İZMİR – Çocukların her türlü şiddetten uzak, sağlıklı olabildikleri, oynayıp gülebildikleri turistik ortamlar olarak ifade edilen çocuk dostu turizm; çocuklara özel menüler, çocuk havuzları veya çocuklara yönelik animasyonlarla sınırlı değil. Aynı zamanda, çocuk haklarının korunması, çocuklara birey olarak muamele edilen, değer verilip saygı duyulan ve çocukların şiddetten korundukları seyahat ve turizm ortamları anlamına geliyor. Çocuk dostu turizm uygulamalarının 2000’li yılların başlarından itibaren gelişmiş destinasyonlarda ele alınmaya başlandığını söyleyen Çolakoğlu, “Dünyada turizm hareketlerine katılan çocuklar ayrı bir kategoride değerlendirilmediklerinden sayısal bir pazar büyüklüğünden söz etmek mümkün değil.

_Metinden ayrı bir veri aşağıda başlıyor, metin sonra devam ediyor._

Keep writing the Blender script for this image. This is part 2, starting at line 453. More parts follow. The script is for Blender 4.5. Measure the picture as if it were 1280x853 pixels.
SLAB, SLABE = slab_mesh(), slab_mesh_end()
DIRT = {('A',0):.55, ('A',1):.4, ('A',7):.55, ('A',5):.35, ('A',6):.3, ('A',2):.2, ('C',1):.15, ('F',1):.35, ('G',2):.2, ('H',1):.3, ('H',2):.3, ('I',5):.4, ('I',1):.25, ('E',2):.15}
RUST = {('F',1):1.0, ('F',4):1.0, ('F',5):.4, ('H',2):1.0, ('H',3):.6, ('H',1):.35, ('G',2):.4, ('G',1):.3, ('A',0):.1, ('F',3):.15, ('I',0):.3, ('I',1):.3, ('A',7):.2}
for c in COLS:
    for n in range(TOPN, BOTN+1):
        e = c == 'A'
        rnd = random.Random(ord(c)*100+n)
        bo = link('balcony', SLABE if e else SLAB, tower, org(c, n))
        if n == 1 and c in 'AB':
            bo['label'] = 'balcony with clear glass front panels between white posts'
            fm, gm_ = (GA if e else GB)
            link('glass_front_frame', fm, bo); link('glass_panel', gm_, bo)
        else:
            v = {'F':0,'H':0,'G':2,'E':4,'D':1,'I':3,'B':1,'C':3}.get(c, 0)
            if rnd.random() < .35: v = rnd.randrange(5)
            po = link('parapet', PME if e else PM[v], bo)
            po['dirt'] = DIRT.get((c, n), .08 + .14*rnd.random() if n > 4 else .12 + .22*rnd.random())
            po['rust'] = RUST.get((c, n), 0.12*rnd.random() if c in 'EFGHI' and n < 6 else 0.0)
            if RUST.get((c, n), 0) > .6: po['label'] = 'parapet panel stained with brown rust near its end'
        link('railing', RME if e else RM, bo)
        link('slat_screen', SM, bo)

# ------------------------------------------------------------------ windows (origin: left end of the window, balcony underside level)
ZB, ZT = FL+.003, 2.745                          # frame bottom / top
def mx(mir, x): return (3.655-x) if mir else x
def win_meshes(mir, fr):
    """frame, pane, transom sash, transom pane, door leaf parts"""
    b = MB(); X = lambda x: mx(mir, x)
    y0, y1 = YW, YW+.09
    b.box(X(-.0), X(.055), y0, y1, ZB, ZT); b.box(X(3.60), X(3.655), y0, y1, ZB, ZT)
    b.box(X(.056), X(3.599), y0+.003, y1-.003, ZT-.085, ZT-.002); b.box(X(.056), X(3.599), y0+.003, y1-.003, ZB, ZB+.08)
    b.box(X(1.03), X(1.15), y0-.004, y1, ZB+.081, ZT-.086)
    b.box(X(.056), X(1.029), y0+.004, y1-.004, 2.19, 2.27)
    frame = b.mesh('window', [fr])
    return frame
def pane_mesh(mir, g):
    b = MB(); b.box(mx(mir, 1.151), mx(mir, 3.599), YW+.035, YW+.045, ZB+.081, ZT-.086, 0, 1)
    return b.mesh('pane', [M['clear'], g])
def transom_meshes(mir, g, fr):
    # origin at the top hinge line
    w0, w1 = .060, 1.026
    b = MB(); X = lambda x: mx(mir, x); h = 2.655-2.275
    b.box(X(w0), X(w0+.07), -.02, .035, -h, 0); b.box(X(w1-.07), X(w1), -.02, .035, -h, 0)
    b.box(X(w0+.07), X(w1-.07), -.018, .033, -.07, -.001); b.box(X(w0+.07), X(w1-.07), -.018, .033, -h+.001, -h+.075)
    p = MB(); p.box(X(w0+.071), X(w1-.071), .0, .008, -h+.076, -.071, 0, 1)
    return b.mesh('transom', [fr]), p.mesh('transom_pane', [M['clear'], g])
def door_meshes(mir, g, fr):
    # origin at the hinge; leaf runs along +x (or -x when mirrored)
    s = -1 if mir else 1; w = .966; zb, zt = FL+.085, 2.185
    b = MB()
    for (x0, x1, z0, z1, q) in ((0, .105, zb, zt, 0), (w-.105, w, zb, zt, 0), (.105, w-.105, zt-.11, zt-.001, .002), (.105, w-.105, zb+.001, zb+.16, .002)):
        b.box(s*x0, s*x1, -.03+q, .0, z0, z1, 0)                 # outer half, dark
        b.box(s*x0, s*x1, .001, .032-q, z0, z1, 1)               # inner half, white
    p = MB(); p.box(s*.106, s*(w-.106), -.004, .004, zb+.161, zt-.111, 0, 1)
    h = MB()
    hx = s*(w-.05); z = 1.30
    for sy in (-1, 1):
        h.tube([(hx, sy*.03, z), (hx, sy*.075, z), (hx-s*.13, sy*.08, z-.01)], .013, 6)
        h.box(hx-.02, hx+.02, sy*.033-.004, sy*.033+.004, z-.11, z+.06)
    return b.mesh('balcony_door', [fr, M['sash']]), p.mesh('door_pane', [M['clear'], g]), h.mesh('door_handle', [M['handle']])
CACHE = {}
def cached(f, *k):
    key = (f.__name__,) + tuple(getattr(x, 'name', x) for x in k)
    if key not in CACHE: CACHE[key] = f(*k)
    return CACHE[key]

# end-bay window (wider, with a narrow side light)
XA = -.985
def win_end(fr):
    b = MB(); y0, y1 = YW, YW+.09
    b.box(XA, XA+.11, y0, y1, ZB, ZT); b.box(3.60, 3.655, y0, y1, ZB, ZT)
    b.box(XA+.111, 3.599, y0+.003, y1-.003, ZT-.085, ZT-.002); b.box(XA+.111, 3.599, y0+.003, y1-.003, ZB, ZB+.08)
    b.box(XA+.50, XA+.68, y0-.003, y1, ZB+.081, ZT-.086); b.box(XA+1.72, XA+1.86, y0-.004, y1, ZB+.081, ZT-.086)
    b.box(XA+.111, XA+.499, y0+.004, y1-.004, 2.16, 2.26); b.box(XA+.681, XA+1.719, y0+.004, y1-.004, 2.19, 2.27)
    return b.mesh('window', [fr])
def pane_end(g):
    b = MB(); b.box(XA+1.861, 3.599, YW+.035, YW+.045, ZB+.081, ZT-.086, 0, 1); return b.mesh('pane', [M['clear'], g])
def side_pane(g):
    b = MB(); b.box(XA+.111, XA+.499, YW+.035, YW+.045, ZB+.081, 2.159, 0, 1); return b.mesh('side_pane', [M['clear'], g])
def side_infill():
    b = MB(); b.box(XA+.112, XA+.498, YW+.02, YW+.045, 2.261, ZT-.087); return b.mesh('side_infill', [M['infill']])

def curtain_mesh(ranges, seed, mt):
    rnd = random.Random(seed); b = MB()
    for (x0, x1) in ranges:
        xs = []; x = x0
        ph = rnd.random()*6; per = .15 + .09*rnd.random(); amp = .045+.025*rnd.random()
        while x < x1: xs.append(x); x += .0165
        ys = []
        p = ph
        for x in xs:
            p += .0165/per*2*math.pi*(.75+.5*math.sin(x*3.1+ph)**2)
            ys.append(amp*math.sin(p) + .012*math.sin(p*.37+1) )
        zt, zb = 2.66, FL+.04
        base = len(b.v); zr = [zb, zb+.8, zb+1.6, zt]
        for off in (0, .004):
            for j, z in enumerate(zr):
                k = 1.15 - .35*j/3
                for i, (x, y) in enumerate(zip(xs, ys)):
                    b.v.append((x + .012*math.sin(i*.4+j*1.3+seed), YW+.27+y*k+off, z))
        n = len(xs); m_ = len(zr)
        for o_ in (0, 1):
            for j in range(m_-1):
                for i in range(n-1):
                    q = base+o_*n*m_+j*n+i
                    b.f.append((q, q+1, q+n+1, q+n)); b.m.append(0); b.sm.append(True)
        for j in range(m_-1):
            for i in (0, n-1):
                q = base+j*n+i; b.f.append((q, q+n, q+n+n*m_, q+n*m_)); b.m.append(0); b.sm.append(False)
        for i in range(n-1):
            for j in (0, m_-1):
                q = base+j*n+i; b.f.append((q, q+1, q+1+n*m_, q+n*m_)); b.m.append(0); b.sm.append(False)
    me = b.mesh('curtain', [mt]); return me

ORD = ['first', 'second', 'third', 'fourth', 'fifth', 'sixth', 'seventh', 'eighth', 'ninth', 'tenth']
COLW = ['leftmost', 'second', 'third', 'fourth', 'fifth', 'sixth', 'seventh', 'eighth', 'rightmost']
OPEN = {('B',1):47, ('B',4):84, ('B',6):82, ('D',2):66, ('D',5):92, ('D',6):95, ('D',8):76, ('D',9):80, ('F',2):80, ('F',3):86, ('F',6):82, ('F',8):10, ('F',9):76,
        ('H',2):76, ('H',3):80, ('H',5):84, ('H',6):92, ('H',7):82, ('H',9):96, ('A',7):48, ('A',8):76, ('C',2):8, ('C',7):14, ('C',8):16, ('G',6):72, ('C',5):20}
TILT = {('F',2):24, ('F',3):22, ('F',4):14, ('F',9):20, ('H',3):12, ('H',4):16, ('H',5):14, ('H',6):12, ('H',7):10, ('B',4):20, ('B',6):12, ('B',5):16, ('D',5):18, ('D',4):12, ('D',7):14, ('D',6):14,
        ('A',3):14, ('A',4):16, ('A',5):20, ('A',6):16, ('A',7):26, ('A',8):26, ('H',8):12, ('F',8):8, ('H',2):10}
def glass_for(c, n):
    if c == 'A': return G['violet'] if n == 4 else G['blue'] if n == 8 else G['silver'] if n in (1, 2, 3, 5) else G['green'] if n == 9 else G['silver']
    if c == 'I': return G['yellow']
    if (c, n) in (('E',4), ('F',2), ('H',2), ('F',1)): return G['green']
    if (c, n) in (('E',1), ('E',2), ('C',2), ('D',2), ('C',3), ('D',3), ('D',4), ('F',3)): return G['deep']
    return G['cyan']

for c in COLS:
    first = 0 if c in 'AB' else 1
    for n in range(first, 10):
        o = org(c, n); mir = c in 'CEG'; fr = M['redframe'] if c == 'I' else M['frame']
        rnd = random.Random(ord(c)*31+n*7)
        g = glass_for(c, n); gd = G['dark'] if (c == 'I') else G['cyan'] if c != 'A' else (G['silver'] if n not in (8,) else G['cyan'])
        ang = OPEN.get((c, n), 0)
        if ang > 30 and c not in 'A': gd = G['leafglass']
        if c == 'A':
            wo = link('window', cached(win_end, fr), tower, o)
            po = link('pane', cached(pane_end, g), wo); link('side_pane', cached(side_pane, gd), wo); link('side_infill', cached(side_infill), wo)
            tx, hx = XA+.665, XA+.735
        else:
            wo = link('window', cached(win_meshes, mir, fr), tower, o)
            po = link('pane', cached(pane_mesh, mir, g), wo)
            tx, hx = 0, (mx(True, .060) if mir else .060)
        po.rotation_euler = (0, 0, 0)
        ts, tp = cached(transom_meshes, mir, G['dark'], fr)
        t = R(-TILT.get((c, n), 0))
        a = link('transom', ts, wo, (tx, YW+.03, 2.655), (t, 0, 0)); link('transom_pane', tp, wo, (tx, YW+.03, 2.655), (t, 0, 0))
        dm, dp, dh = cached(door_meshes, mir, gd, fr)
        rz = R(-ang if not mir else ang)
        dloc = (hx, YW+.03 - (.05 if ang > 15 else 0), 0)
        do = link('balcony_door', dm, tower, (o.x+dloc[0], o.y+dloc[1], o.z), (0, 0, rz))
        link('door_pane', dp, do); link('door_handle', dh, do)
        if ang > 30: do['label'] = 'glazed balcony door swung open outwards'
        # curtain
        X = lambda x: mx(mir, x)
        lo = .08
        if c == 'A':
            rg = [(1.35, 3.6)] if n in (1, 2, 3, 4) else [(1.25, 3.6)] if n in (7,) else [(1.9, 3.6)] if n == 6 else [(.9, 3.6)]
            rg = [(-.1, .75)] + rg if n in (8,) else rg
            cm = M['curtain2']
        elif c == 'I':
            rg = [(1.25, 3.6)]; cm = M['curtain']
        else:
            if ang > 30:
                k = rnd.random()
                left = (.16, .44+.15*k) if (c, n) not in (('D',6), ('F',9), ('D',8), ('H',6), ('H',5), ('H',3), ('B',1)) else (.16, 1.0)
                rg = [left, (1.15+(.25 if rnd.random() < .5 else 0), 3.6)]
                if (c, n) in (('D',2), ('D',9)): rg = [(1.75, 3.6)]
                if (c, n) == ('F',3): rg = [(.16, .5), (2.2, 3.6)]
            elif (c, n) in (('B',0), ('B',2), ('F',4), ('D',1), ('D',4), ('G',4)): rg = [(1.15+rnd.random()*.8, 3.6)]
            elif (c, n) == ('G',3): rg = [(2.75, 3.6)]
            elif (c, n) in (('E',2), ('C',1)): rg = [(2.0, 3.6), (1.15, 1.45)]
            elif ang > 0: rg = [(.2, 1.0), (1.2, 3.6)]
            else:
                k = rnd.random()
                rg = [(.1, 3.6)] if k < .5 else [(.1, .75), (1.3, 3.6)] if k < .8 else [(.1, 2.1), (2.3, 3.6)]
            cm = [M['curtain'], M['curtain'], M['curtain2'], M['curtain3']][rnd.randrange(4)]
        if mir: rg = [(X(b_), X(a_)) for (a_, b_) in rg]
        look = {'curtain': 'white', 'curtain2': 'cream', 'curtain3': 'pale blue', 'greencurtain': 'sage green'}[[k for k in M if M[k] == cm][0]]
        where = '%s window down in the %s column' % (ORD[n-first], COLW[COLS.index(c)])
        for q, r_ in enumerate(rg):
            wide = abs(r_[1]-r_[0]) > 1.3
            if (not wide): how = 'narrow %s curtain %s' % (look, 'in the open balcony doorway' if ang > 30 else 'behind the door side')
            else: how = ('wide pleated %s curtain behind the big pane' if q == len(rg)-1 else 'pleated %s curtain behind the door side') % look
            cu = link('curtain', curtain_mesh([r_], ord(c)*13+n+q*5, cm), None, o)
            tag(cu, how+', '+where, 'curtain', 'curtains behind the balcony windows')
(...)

Türkiye dahil birçok destinasyonun hedef kitleleri arasında çocuklu ailelerin yer alması, çocukların seyahat ve tatil kararlarının verilmesindeki önemli rollerine işaret ediyor. Yapılan bir araştırmada, ebeveynlerin yüzde 75’inin çocuklarına tatil broşürlerini göstererek düşüncelerini aldıkları ve tatil tercihlerini ona göre yaptıkları sonucuna ulaşılıyor” diye konuştu.

Türkiye’de çok sayıda turizm işletmesinin fiziki altyapıları dahil çeşitli alanlarda çocuklara yönelik düzenlemeler yaparak bu segmentlerin ihtiyaçlarına cevap verebildiğini söyleyen Çolakoğlu, “Tesislerde animasyon etkinlikleri, çocuk kulüpleri, çocuk menüleri ve belirli yaş altındaki çocuklara ücretsiz konaklama gibi uygulamalar çocuklu aile hedef kitlesini tesislerine çekebilmektedir. Çocuk Dostu Turizm uygulaması ise bu fiziki koşulların ötesinde çocukların ve ailelerinin tatil ortamında sosyolojik ve psikolojik ihtiyaçlarına yanıt vererek tatillerini unutulmaz bir deneyime dönüştürmeyi sağlayacak bir uygulama olarak görülmeli” ifadelerini kullandı.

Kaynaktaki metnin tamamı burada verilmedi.